The Olympic Games, or Olympics, is an international multi-sport event taking place every four years which comprises of summer and winter games. Though the first ancient games were held in 776 B.C, the modern games started from 1896.The unity of the 5 continents is shown on the Olympic flag by five colorful intertwined rings of red, blue, green, yellow, and black, created by Baron Pierre de Coubertin to represent atleast one color of the participating country’s national flag.
 
Yelena Berezhnaya was born on October 11, 1977 in Nevinnomirsk, Russia. She is a Russian figure skater. She and skating partner Anton Sikharulidze were awarded an Olympic gold medal in pairs skating at the 2002 Winter Olympics, which the pair shared with another pair from Canada after a notable judging controversy. Yelena Berezhnaya first began skating at the age of six. She immediately displayed extraordinary talent, but her hometown of Nevinnomirsk offered little opportunity for advanced level skating. In 1990, Yelena's mother, Tatiana, sent her to Moscow so that she may have an opportunity to capitalize on her talent. Although a Russian, coaches paired her first with Lativian Oleg Shliakov.
 
The pair went into the 1998 Winter Olympics in Nagano, Japan as the favorites for the gold, after having won that year's European Championship.
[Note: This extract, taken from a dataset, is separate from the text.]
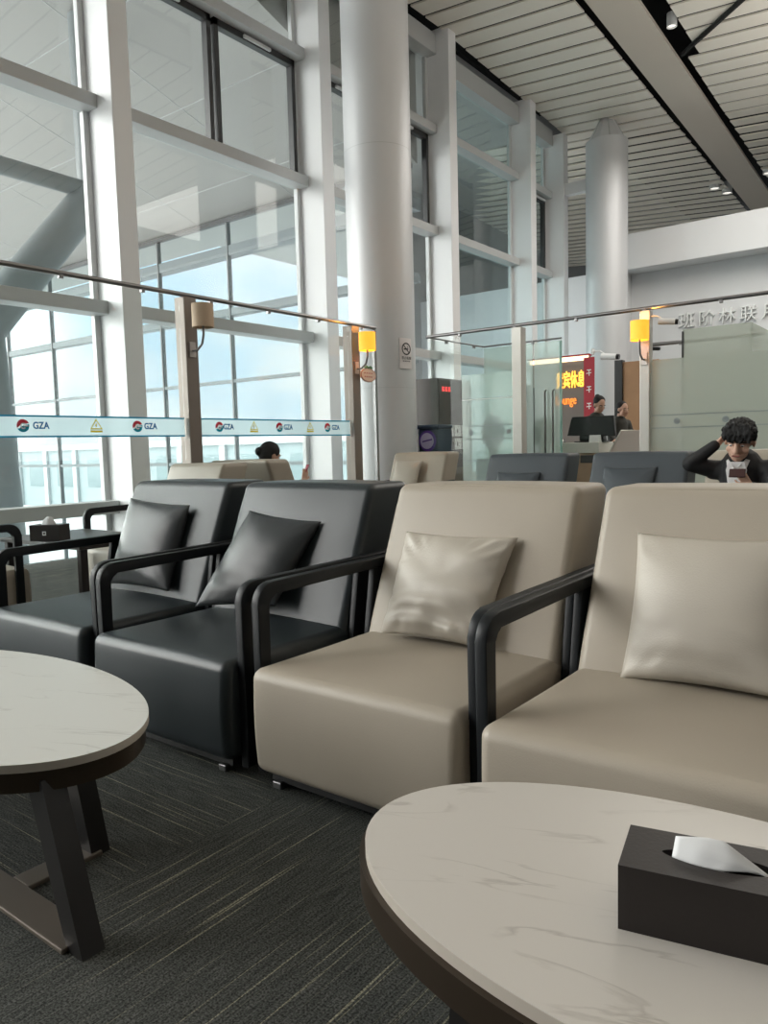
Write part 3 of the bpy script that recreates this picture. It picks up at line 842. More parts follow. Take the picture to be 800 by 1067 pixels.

The pair once again felt the twinge of frustration after two flawed performances with uncharacteristic mistakes. Yet, their error did not place them in poor favor with the judges, and they won a controversial silver medal ahead of the reigning World Champions Mandy Wotzel and Ingo Steuer of Germany.
 
In the 2001-2002 season, Canadians Jamie Sale and David Pelletier established themselves as the main rivals to Yelena and Anton. Throughout the season, both pairs had traded first and second place at most of the major competitions, and they figured to be the main contenders for the Olympic gold medal. However, in a shocking move, only four judges awarded the Canadians a first place vote, whereas five had voted for Yelena and Anton.
 
Yelena and Anton won the gold, and the Canadians, silver. Yet skating commentators and judges defended the outcome by pointing out that Yelena and Anton's free skate was more technically difficult in comparison to Sale and Pelletier's, which was most likely the reason for the Russian team's high technical merit marks despite the minor flaws.